Mürşit karakterinin yıllar sonra fark ettiği ve bundan çokça acı çektiği, madenciye anlatabilmenin kıyılarına gelip geri döndüğü olay da bu yaşlarında vuku bulur. Mürşit mahalleden arkadaşı Cumhur’la şehrin kıyısında bulunan Yaban Mahallesi’nde bir linç olayına karışır. Bir anda ortaya çıkan gergin kalabalık mahalledeki hamalın oğluna tecavüz edildiği dedikodusuyla giderek kalabalıklaşır. Cumhur Mürşit’i zorlar ve katılması için teşvik eder. Elindeki taşın daha büyük olanını almasını ister. Olay son bulduğunda ise karakoldan kendisini almaya gelen öfkeli babasına zehirlenmiş çocuk aklıyla ‘’Ama adam Aleviymiş!’’ diyen Mürşit okuyucuya Rakel Dink’in yıllar önce söylediği; bir bebekten katil yaratan karanlığın somut halini gözümüzün önüne yerleştirir.
Elias Canetti Kitle ve İktidar kitabında, kitle denen insan yığınını bir araya getiren şeyin bir tür korku olduğunu söyler. Eşit olmadığının gayet farkında olan insan toplulukları kitle içinde kısa bir süreliğine güçlü ve eşit olduğunu düşünür. Bir öteki yaratmak kendi günahlarından azat olacakları yanılgısına dönüşür. Kitle kördür. Görene de düşman olur haliyle. Lanetini bulaştırdığı kişinin peşini asırlar boyunca bırakmaz. Romanın son kısmında Yaban Mahallesinin nasıl lanetli bir yere dönüştürüldüğünü de görürüz. Oysa oraya cehennemi taşıyan dışarıdan gelen öfkeli kalabalık olmuştur.

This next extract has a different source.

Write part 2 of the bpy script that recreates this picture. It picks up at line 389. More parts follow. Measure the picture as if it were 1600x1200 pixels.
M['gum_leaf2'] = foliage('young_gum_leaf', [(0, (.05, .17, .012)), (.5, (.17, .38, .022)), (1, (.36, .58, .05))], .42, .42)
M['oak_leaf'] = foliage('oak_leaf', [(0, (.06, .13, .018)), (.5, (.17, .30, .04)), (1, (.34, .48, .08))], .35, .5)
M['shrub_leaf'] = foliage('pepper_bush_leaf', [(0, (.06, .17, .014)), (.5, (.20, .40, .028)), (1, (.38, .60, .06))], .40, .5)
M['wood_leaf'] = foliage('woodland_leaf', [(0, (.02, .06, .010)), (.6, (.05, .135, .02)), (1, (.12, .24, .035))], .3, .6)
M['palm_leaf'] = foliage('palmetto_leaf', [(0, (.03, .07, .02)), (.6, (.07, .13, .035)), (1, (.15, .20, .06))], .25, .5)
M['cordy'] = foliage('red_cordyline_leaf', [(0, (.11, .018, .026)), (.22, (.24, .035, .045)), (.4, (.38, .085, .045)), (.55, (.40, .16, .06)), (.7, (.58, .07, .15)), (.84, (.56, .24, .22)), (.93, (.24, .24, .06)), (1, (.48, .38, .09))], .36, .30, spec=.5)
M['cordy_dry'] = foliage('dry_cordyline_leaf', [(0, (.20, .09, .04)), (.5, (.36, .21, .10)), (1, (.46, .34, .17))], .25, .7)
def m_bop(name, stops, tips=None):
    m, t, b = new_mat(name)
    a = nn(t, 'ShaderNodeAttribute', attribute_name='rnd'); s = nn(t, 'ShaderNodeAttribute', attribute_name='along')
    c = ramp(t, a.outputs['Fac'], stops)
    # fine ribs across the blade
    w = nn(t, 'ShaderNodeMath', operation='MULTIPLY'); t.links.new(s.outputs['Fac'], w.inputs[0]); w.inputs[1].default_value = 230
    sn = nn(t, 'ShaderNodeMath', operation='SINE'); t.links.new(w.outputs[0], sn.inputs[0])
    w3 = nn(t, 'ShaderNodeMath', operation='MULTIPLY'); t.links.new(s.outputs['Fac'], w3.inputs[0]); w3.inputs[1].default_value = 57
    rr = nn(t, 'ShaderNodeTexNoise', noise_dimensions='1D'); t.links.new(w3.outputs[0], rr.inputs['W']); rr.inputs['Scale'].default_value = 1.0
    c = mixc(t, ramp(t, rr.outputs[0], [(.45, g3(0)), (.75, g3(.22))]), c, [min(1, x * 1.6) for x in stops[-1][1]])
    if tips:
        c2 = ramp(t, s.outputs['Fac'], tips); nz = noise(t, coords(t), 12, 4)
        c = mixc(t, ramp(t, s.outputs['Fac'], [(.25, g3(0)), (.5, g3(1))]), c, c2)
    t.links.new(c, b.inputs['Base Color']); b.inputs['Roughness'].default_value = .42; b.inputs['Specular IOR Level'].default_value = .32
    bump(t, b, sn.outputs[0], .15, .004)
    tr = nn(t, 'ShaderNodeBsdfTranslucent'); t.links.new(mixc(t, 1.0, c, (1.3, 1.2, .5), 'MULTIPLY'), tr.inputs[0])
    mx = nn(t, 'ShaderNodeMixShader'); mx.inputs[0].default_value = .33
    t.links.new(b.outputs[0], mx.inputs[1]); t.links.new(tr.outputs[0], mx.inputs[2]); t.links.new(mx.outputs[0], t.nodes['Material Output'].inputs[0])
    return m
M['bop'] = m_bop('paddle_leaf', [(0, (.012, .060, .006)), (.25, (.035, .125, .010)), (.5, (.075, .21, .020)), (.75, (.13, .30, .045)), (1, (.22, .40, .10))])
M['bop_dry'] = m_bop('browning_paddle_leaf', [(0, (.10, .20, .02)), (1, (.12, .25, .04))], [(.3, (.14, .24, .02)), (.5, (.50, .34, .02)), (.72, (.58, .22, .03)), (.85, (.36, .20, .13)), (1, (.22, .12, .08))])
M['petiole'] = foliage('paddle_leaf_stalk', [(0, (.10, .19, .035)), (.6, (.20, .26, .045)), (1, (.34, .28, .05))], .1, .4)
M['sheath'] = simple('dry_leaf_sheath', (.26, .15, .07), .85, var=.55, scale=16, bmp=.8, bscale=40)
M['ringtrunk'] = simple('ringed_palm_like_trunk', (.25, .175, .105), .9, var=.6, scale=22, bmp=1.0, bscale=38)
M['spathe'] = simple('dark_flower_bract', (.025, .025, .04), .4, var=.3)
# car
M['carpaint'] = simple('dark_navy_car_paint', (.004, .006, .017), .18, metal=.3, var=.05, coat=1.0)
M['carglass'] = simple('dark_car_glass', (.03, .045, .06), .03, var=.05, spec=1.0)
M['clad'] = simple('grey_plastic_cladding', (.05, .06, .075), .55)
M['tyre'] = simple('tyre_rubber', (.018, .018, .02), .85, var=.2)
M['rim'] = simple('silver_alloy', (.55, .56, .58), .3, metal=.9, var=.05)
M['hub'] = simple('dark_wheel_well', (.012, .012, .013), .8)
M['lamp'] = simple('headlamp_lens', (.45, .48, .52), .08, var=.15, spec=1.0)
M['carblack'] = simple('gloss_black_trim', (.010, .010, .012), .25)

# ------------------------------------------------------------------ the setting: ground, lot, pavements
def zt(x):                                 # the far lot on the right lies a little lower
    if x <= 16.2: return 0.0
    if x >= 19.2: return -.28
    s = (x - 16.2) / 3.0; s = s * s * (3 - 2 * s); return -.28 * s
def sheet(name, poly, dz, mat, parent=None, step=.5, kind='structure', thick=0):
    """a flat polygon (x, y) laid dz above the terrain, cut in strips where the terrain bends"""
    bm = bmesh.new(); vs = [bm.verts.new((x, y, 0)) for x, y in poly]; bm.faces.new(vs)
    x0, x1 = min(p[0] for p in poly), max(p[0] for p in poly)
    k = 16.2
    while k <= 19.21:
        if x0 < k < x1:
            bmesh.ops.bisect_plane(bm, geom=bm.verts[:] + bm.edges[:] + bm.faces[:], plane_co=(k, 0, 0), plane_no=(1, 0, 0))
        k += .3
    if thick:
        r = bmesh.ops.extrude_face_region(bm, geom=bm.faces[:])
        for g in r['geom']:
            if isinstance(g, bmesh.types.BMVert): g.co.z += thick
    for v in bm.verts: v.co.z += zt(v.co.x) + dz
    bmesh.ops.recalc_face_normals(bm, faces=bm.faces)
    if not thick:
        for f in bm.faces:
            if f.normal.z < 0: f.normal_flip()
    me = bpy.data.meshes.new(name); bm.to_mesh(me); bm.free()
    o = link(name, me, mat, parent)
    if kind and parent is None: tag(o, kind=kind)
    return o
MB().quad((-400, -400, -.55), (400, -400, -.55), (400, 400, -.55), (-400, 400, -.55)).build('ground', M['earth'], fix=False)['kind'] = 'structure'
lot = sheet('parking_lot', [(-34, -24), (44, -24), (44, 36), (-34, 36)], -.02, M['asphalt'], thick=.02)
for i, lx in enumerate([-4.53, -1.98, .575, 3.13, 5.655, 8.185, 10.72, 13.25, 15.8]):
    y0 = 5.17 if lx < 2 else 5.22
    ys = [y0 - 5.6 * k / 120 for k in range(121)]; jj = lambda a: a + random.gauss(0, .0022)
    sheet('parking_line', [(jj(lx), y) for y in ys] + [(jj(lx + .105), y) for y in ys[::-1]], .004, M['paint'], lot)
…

Resmi tarihin nesilleri nasıl yeniden şekillendirdiğini artık hepimiz biliyoruz. Bu topraklarda yüzyıllardır egemenler istediklerini durmadan hatırlatıp istemediklerini ise unutturmak için elinden geleni yaptı yapmaya devam ediyor. Yaşayan her şeye düşman olmaktan geri kalmamak bunu da yaparken toplumdaki bireyleri birbirinin polisi olacak şekilde kullanmak alışıldık taktiklerden biri maalesef. Edebiyat ne işe yarar sorusu burada tekrar hatırlanmalı belki de. İnsan olmanın gereği son nefesine kadar duygusal olarak eğitimi sürdürebilmek. Kurmaca metinler bunu bizim için kolay hale getiriyor. Unutturmanın coğrafyasında edebiyata bir büyük sorumluluk daha düşüyor kanımca. O da toplumsal yüzleşmeye yanaşmayanların yeni acılara zemin yaratanların yükünü hafifletmesine izin vermemek.